Split the proceeds in half:
- Half goes to a special "maintenance fund" in the Highway Trust Fund, distributed by standard formula, but restricted to maintenance of existing Interstate, US, State, County and Township Highways
- Half goes to an Oil Independence Infrastructure Bank, to finance infrastructure projects that offer a demonstrable reduction in the oil dependence of our transport system
What is an Infrastructure Bank? Well, the way originally described, its like a piggy bank: put money into it, take money out of it. No leverage at all. However, ideally, the Infrastructure Bank would be set up along the following lines:
- Half of revenue can be committed to long term finance
- Long Term Finance can be interest rate subsidy for loans to self-funding public authorities
- Long Term Finance can be interest rate subsidy for loans refunded through reduced operating costs
- Long Term Finance can be up front grants refunded by a ten year commitment of Infrastructure Bank funding
- If less than half of the revenue from a year is committed, the Infrastructure Bank can provide new Long Term Finance funding
- The balance left after long term commitments are satisfied are provided to "shovel ready" annual oil-independence project funding
Now, suppose there is an oil price shock. Long term, the Oil Industry as a whole would prefer that we maintain our oil addiction and just hand over an ever increasing share of our national income to the Oil Industry. However, short term: windfall to US-based oil production.

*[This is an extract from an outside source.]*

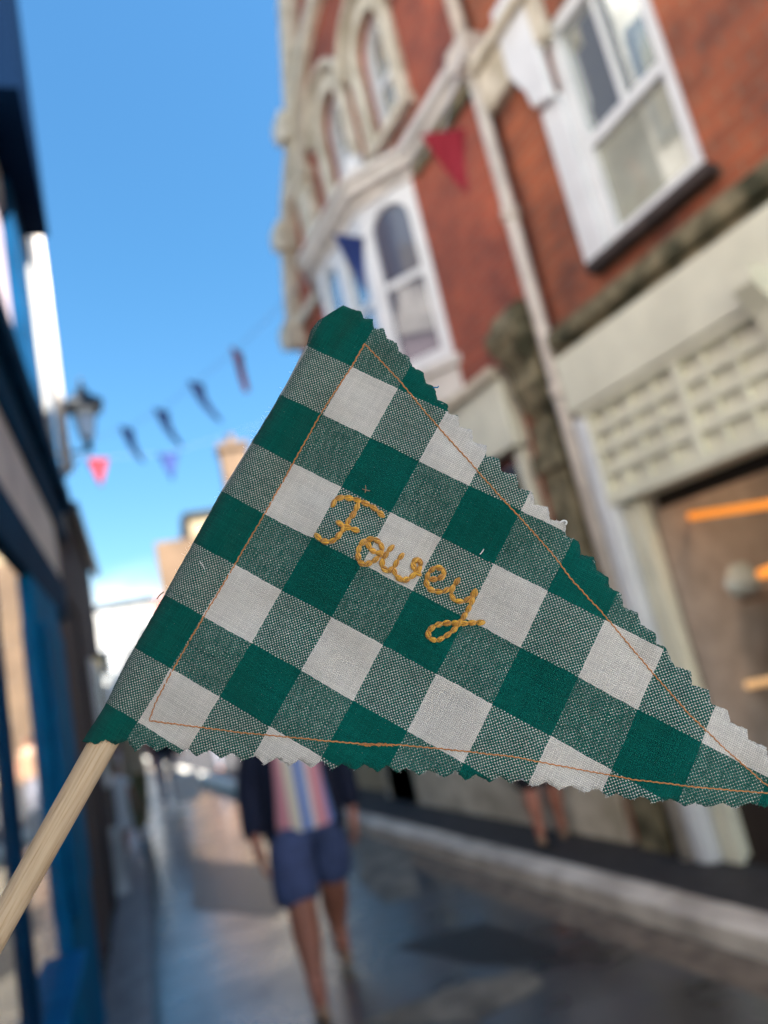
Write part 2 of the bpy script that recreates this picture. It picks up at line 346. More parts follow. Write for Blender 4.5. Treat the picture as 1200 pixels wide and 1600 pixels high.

Its a strange politics, a logroll that offers
- the Progressive Caucus secure long term funding for oil independent transport, including a substantial increase in funding in the face of an oil price shock to start offsetting the recessionary impact without the recession having to hit first ~ and if the US Department of Transport is aggressive enough in funding projects out of the Infrastructure Bank, quite possibly preventing the oil price shock recession, and
- the Domestic Oil Production lobby windfall gains that only get bigger in the event of an oil price shock
What kind of employment impacts are we talking, here?
Consider the nation's oil import bill for 2009: ~$188b (pdf: p. 9). 1% of that is $1.88b.
Half of that goes to roadworks, half goes to oil-independent transport, half of the oil independent transport funding is annual grant funding. So:
- $1.41b = 3/4 of $1.88b to annual grant funding, and
- $0.47b for long term finance
To keep things simple, assume half the long term finance is interest rate subsidy at 5%, and half is forward funding at 5%. The leverage on the interest rate subsidy is 20x, and the leverage on the forward funding is a bit over 8x, so the average leverage on a 50:50 split is about 14x, leaving:
- $1.41b = 3/4 of $1.88b to annual grant funding, and
- $6.58b in finance from $0.47b funding for long term finance
- For a total of $7.99b in funding in the launch year
Estimates of the employment impact of public transport investment understates the impact of oil-independence investment, since it ignored the stimulus effect of diverting billions of dollars from oil imports into domestic spending. However, taking the American Public Transport Association modeling, the impacts of public transport investment are:
- 8.2 jobs/$m direct job creation
- 7.8 jobs/$m indirect (upstream) job creation and
- 7.7 jobs/$m induced (downstream) job creation, giving
- 23.7/$m total job creation
That is about 190,000 jobs, just from the spending itself. Its only a drop taken from the 14.8m bucket of unemployed, but on the other hand, non-farm payroll employment grew in September by ~150,000, so its more than one extra month of job growth added to the economy before the next election.
The real job impact kicks in when we have an oil price shock. In the face of an oil price shock, the proceeds of the tariff jump upwards, allowing a substantial increase in funding on oil-independent transport. And while the impact on gas prices is current, the impact on transport funding is front-loaded, so that the Oil-Independent Infrastructure Bank adds more to income than the oil price shock takes away.
How many jobs do we get from preventing an oil price shock recession? Hundreds of thousands from preventing the mildest of recessions ~ millions from preventing recessions as severe as the Reagan Recession of 1981 or the Bush Recession of 2007-2009.
Conclusion: Can It Be Done?
I have no idea if it can be done. But its definitely worth a shot.
Midnight Oil ~ The Power and the Passion
You take all the trouble that you can afford
At least you won't have time to be bored.